Entblößte Seelen erzeugen Gänsehaut
Was passiert, wenn der Glaube an die Treue schwindet? In der Oper „Euryanthe“werden menschliche Abgründe sichtbar.
WIEN. Schon die Ouvertüre reißt mit. Wie packend dieser Opernabend werden soll, wird schon zu Beginn deutlich. Einige der Protagonisten des Abends kauern nachdenklich in dem in Grau gehaltenen Altbau-Einheitsbühnenraum von Bühnenbildner Johannes Leiacker. Nur wenige Möbel finden darin Platz: ein Bett, der eine oder andere Sessel und im ersten Teil der Aufführung ein Flügel, an dem bald Eglantine wie wild geworden in die Tasten hauen wird.
Heimelig und gemütlich ist hier, auf der Bühne des Theaters an der Wien, nichts, dafür gibt es genügend Platz für großes Theater. Das enttäuscht vielleicht jene, die Carl Maria von Webers Rittergeschichte in einem Zauberwald mit Geistern und Schlangen sehen wollen, ist aber klug. Es braucht nicht viel, um die psychologischen Tiefen der Figuren herauszuarbeiten.
Graf Adolar ist soeben vom Krieg zurückgekehrt und schwer verliebt. An seinem Glauben an die Treue kann niemand rütteln, auch nicht der zynische Graf Lysiart. Den nervt das naive Schmachten des Soldaten für Euryanthe. Diese klagt indes Eglantine ihr Leid. Sie vermisst ihren Geliebten und verrät der Vertrauten bei der Gelegenheit ein dunkles Geheimnis. Nicht die beste Idee: Eglantine entpuppt sich schon bald als wild gewordene Intrigantin, die mit Lysiart den Anschein von Euryanthes Untreue erwecken möchte. Regisseur Christof Loy vermag tiefe Abgründe des Menschlichen mit Blicken, Bewegungen und dem Einsatz von Licht (Reinhard Traub) auf die Bühne zu stellen, Zeit- und Raumebenen zusammenzuführen und freizulegen, was sich in der Musik verbirgt.

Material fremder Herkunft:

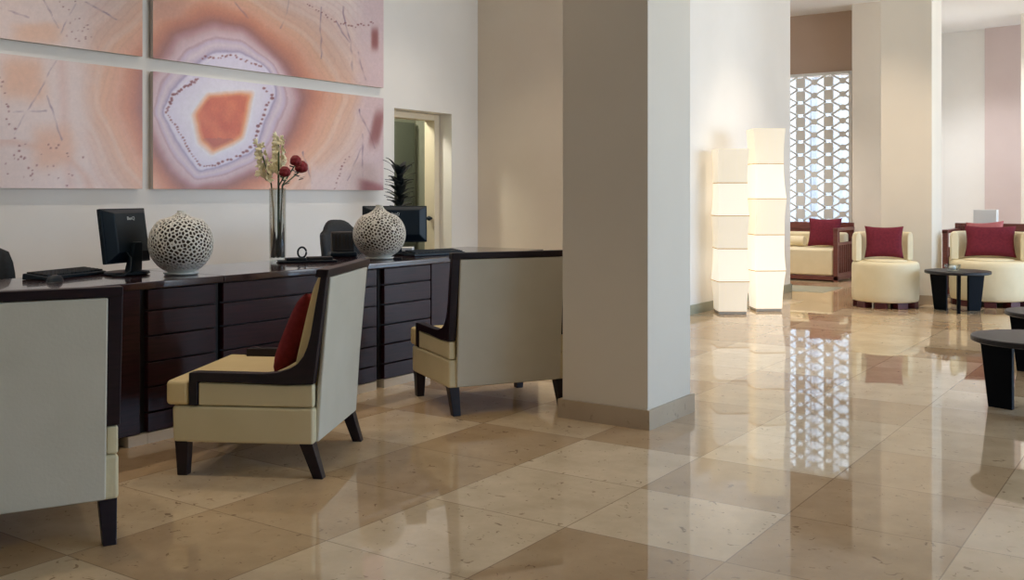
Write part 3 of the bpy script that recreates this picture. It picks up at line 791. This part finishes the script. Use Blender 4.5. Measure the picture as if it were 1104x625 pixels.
# tall glass vase and its flowers
GX, GY = -4.83, 4.435
t = thing('glass_vase', 'tall clear glass cylinder vase holding flowers', 'vase', (GX,GY,TOP+.001))
b = bmesh.new(); lathe(b, [(.03,0),(.05,0),(.052,.03),(.052,.46),(.047,.46),(.047,.02),(.01,.02)], 32); obj('cylinder', b, M['glass'], t, smooth=True)
t = thing('vase_greenery', 'dark green leaves lining the lower half of the glass vase', 'leaves', (GX,GY,TOP+.0225))
b = bmesh.new()
for k in range(9):
    a = 2*PI*k/9; h_ = .16+.08*((k*5) % 4)/3; w_ = .30
    q = [[b.verts.new((rr*math.cos(a+s_*w_*math.sin(PI*min(.97,.2+.8*z_))), rr*math.sin(a+s_*w_*math.sin(PI*min(.97,.2+.8*z_))), h_*z_)) for s_ in (-1,0,1) for rr in (.0435,)]+
         [b.verts.new((.0415*math.cos(a+s_*w_*math.sin(PI*min(.97,.2+.8*z_))), .0415*math.sin(a+s_*w_*math.sin(PI*min(.97,.2+.8*z_))), h_*z_)) for s_ in (1,0,-1)] for z_ in (0,.2,.4,.6,.8,1)]
    for r1, r2 in zip(q, q[1:]):
        for m_ in range(6): b.faces.new((r1[m_], r1[(m_+1) % 6], r2[(m_+1) % 6], r2[m_]))
    b.faces.new(q[0]); b.faces.new(q[-1][::-1])
obj('leaf_blades', b, M['leaf'], t)
FD = Vector((GX,GY,TOP))
def cream_flower(dx, dy, top, lean, label, seed):
    rnd = random.Random(seed)
    t = thing('cream_flower', label, 'flower', (GX+dx, GY+dy, TOP+.026), 0, 'flowers in the glass vase')
    b = bmesh.new(); pts = [(0,0,0),(lean[0]*.05,lean[1]*.05,.3),(lean[0]*.2,lean[1]*.2,.46),(lean[0],lean[1],top)]
    tube(b, pts, .0055, 6); obj('stem', b, M['stem'], t, smooth=True)
    b = bmesh.new()
    for i in range(14):
        k = i/13; z = top*(.70+.34*k); c = Vector((lean[0]*(.62+.43*k), lean[1]*(.62+.43*k), z))
        a0 = i*2.2; out = Vector((math.cos(a0), math.sin(a0), .35)).normalized()
        c = c+out*(.022-.008*k); s = .040*(1-.35*k)*rnd.uniform(.85,1.2)
        u = out.orthogonal().normalized(); w = out.cross(u)
        for j in range(5):
            a = j*2*PI/5+rnd.uniform(-.3,.3); d = (math.cos(a)*u+math.sin(a)*w)*.8+out*.55
            e1 = d.normalized(); e2 = e1.cross(out).normalized(); e3 = e1.cross(e2)
            mt = Matrix((e1*s*.62, e2*s*.36, e3*s*.10)).transposed().to_4x4()
            bmesh.ops.create_uvsphere(b, u_segments=8, v_segments=6, radius=1, matrix=Matrix.Translation(c+e1*s*.55) @ mt)
    obj('blossoms', b, M['cream_petal'], t, smooth=True)
cream_flower(-.012,-.018,.69,(-.05,-.072), 'tall cream blossom spike at left of the glass vase', 1)
cream_flower(.012,.0,.73,(.0,-.004), 'cream blossom spike in the middle of the bouquet', 2)
cream_flower(-.012,.016,.72,(-.06,.060), 'cream blossom spike at the right, above the red roses', 3)
def rose(dx, dy, top, lean, label, s=.036):
    t = thing('red_rose', label, 'flower', (GX+dx, GY+dy, TOP+.026), 0, 'flowers in the glass vase')
    b = bmesh.new(); tube(b, [(0,0,0),(lean[0]*.05,lean[1]*.05,.3),(lean[0]*.12,lean[1]*.12,.45),(lean[0],lean[1],top)], .0045, 6); obj('stem', b, M['stem'], t, smooth=True)
    b = bmesh.new(); c = Vector((lean[0],lean[1],top+.02))
    ball(b, c-Vector((0,0,s*.1)), s*.80, 1.0, 14, 10)
    for lay, n, rr, h_, sz_ in ((0,3,.16,.42,.60),(1,5,.36,.16,.62),(2,6,.44,-.22,.60)):
        for k in range(n):
            a = 2*PI*k/n+lay*.6
            ball(b, c+Vector((math.cos(a)*s*rr, math.sin(a)*s*rr, s*h_)), s*sz_, .95, 10, 8)
    obj('petals', b, M['rose_petal'], t, smooth=True)
    b = bmesh.new()
    for k in range(5):
        a = k*1.26; z = top*(.885+.02*k)
        p = Vector((lean[0]*.85, lean[1]*.85, z)); d = Vector((math.cos(a), math.sin(a), .25))
        q = p+d*.05; sd = d.cross(Vector((0,0,1))).normalized()*.014
        vs = [b.verts.new(x) for x in (p, p+d*.025+sd, q, p+d*.025-sd)]; b.faces.new(vs)
        vs2 = [b.verts.new(x-Vector((0,0,.0012))) for x in (p, p+d*.025+sd, q, p+d*.025-sd)]; b.faces.new(vs2[::-1])
    obj('leaves', b, M['leaf'], t)
rose(.02,.005,.585,(.125,.012), 'dark red rose at the middle, higher of the close pair')
rose(.015,-.01,.515,(.105,-.040), 'dark red rose hanging lowest over the vase rim', .036)
rose(.0,.022,.55,(.07,.115), 'largest dark red rose, leaning out to the right', .042)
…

Fast unsingbar ist diese Musik Carl Maria von Webers, besonders für die beiden dramatischen Frauenpartien. In der Titelrolle überzeugte die Sopranistin Jacquelyn Wagner mit dramatischer und dabei feinfühliger, perfekt sitzender Stimme. Theresa Kronthaler interpretiert ihre Kontrahentin Eglantine faszinierend, auch wenn die Rolle noch einen Hauch zu dramatisch für sie ist. Trotz Durchschlagskraft und Schönheit fehlt es ihrem Mezzo an hochdramatischer Tiefe. Norman Reinhardts Adolar ist bei aller tenoraler Schönheit nur mäßig heldenhaft, nicht alle dramatischen Ausbrüche sind ihm gelungen. Kein Problem, sich im wahren Sinne zu entblößen, hatte Andrew Foster-Williams als fantastisch agierender Lysiart.
Bleibt noch Stefan Cerny als König Ludwig VI. Was für eine Stimme! Selten erlebt man einen so voluminösen und dabei gepflegt geführten Bass, der in alle Ecken des Theaters dröhnt. Der Arnold-Schoenberg-Chor differenzierte gekonnt zwischen leisesten Tönen und dramatischen Ausbrüchen. Gänsehaut pur!
Dass der Premierenabend am Mittwoch so mitreißend gelang, ist zum großen Teil dem Dirigenten Constantin Trinks zuzurechnen. Er entlockte dem RSO Wien gespenstische Momente und Ausbrüche, er vernachlässigte aber nie den romantischen Bogen. Herrlich, wie agil und quirlig er durch den dreistündigen Abend führte. Das Publikum dankte mit Jubel, einige Buhs gab es für das Regieteam.